[start]

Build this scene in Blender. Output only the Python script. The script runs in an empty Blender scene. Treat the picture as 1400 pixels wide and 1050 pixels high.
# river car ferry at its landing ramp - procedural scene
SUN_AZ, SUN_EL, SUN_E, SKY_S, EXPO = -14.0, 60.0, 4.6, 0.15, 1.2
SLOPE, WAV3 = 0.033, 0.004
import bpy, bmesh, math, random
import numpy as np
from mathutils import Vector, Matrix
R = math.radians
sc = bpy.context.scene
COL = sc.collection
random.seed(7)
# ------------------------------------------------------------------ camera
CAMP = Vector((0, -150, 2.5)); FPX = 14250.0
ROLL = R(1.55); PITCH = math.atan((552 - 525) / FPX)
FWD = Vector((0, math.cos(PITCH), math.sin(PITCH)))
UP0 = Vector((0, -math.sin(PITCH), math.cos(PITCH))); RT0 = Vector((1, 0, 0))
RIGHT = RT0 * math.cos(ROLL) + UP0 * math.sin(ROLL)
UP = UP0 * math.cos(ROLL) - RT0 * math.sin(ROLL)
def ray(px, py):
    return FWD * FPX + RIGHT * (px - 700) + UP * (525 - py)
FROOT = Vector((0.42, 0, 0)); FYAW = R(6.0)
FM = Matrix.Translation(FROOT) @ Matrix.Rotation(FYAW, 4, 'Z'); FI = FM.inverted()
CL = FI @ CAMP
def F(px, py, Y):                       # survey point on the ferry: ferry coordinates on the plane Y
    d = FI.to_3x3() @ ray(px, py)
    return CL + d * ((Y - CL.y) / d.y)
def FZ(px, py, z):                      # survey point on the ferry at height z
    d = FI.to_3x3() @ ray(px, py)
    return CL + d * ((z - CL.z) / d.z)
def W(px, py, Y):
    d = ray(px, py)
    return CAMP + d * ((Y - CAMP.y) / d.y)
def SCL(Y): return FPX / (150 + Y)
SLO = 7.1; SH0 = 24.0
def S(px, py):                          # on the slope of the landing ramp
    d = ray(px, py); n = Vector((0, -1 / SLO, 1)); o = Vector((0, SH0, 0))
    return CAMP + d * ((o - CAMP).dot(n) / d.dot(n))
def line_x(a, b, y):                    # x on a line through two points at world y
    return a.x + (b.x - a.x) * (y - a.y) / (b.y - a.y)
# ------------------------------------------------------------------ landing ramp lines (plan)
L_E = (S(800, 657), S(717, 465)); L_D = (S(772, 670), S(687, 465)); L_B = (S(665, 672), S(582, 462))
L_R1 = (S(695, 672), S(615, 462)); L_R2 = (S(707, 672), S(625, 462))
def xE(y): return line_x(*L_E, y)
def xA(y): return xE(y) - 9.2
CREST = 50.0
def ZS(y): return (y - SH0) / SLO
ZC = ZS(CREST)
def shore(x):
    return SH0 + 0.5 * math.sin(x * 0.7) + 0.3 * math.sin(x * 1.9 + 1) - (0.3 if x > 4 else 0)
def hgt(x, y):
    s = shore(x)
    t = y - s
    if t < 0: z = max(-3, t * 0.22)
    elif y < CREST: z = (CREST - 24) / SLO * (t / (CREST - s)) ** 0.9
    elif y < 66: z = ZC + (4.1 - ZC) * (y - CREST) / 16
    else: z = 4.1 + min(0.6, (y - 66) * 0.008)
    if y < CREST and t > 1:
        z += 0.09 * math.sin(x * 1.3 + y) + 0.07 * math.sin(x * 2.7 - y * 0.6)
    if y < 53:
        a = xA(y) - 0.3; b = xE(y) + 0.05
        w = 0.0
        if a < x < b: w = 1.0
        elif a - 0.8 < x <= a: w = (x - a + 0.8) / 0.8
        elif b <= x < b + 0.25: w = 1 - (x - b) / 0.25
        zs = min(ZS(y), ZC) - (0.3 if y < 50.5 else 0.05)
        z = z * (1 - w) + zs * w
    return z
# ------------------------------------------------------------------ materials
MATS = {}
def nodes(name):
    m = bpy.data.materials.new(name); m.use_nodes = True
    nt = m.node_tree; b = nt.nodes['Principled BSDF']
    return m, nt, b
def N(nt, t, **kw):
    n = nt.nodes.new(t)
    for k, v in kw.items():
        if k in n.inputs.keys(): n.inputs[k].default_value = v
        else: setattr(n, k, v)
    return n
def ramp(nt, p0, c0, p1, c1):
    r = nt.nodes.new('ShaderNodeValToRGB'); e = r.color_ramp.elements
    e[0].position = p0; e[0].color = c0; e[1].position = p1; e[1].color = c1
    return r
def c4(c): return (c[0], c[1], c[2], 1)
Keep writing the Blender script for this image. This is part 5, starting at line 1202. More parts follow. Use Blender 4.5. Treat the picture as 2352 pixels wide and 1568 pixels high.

[end]

=== Exercise prompt ===
Exactly reproduce all of the entries.

=== Exercise solution ===
Build this scene in Blender. Output only the Python script. The script runs in an empty Blender scene. Treat the picture as 1400 pixels wide and 1050 pixels high.
# river car ferry at its landing ramp - procedural scene
SUN_AZ, SUN_EL, SUN_E, SKY_S, EXPO = -14.0, 60.0, 4.6, 0.15, 1.2
SLOPE, WAV3 = 0.033, 0.004
import bpy, bmesh, math, random
import numpy as np
from mathutils import Vector, Matrix
R = math.radians
sc = bpy.context.scene
COL = sc.collection
random.seed(7)
# ------------------------------------------------------------------ camera
CAMP = Vector((0, -150, 2.5)); FPX = 14250.0
ROLL = R(1.55); PITCH = math.atan((552 - 525) / FPX)
FWD = Vector((0, math.cos(PITCH), math.sin(PITCH)))
UP0 = Vector((0, -math.sin(PITCH), math.cos(PITCH))); RT0 = Vector((1, 0, 0))
RIGHT = RT0 * math.cos(ROLL) + UP0 * math.sin(ROLL)
UP = UP0 * math.cos(ROLL) - RT0 * math.sin(ROLL)
def ray(px, py):
    return FWD * FPX + RIGHT * (px - 700) + UP * (525 - py)
FROOT = Vector((0.42, 0, 0)); FYAW = R(6.0)
FM = Matrix.Translation(FROOT) @ Matrix.Rotation(FYAW, 4, 'Z'); FI = FM.inverted()
CL = FI @ CAMP
def F(px, py, Y):                       # survey point on the ferry: ferry coordinates on the plane Y
    d = FI.to_3x3() @ ray(px, py)
    return CL + d * ((Y - CL.y) / d.y)
def FZ(px, py, z):                      # survey point on the ferry at height z
    d = FI.to_3x3() @ ray(px, py)
    return CL + d * ((z - CL.z) / d.z)
def W(px, py, Y):
    d = ray(px, py)
    return CAMP + d * ((Y - CAMP.y) / d.y)
def SCL(Y): return FPX / (150 + Y)
SLO = 7.1; SH0 = 24.0
def S(px, py):                          # on the slope of the landing ramp
    d = ray(px, py); n = Vector((0, -1 / SLO, 1)); o = Vector((0, SH0, 0))
    return CAMP + d * ((o - CAMP).dot(n) / d.dot(n))
def line_x(a, b, y):                    # x on a line through two points at world y
    return a.x + (b.x - a.x) * (y - a.y) / (b.y - a.y)
# ------------------------------------------------------------------ landing ramp lines (plan)
L_E = (S(800, 657), S(717, 465)); L_D = (S(772, 670), S(687, 465)); L_B = (S(665, 672), S(582, 462))
L_R1 = (S(695, 672), S(615, 462)); L_R2 = (S(707, 672), S(625, 462))
def xE(y): return line_x(*L_E, y)
def xA(y): return xE(y) - 9.2
CREST = 50.0
def ZS(y): return (y - SH0) / SLO
ZC = ZS(CREST)
def shore(x):
    return SH0 + 0.5 * math.sin(x * 0.7) + 0.3 * math.sin(x * 1.9 + 1) - (0.3 if x > 4 else 0)
def hgt(x, y):
    s = shore(x)
    t = y - s
    if t < 0: z = max(-3, t * 0.22)
    elif y < CREST: z = (CREST - 24) / SLO * (t / (CREST - s)) ** 0.9
    elif y < 66: z = ZC + (4.1 - ZC) * (y - CREST) / 16
    else: z = 4.1 + min(0.6, (y - 66) * 0.008)
    if y < CREST and t > 1:
        z += 0.09 * math.sin(x * 1.3 + y) + 0.07 * math.sin(x * 2.7 - y * 0.6)
    if y < 53:
        a = xA(y) - 0.3; b = xE(y) + 0.05
        w = 0.0
        if a < x < b: w = 1.0
        elif a - 0.8 < x <= a: w = (x - a + 0.8) / 0.8
        elif b <= x < b + 0.25: w = 1 - (x - b) / 0.25
        zs = min(ZS(y), ZC) - (0.3 if y < 50.5 else 0.05)
        z = z * (1 - w) + zs * w
    return z
# ------------------------------------------------------------------ materials
MATS = {}
def nodes(name):
    m = bpy.data.materials.new(name); m.use_nodes = True
    nt = m.node_tree; b = nt.nodes['Principled BSDF']
    return m, nt, b
def N(nt, t, **kw):
    n = nt.nodes.new(t)
    for k, v in kw.items():
        if k in n.inputs.keys(): n.inputs[k].default_value = v
        else: setattr(n, k, v)
    return n
def ramp(nt, p0, c0, p1, c1):
    r = nt.nodes.new('ShaderNodeValToRGB'); e = r.color_ramp.elements
    e[0].position = p0; e[0].color = c0; e[1].position = p1; e[1].color = c1
    return r
def c4(c): return (c[0], c[1], c[2], 1)
Keep writing the Blender script for this image. This is part 5, starting at line 1202. More parts follow. Use Blender 4.5. Treat the picture as 2352 pixels wide and 1568 pixels high.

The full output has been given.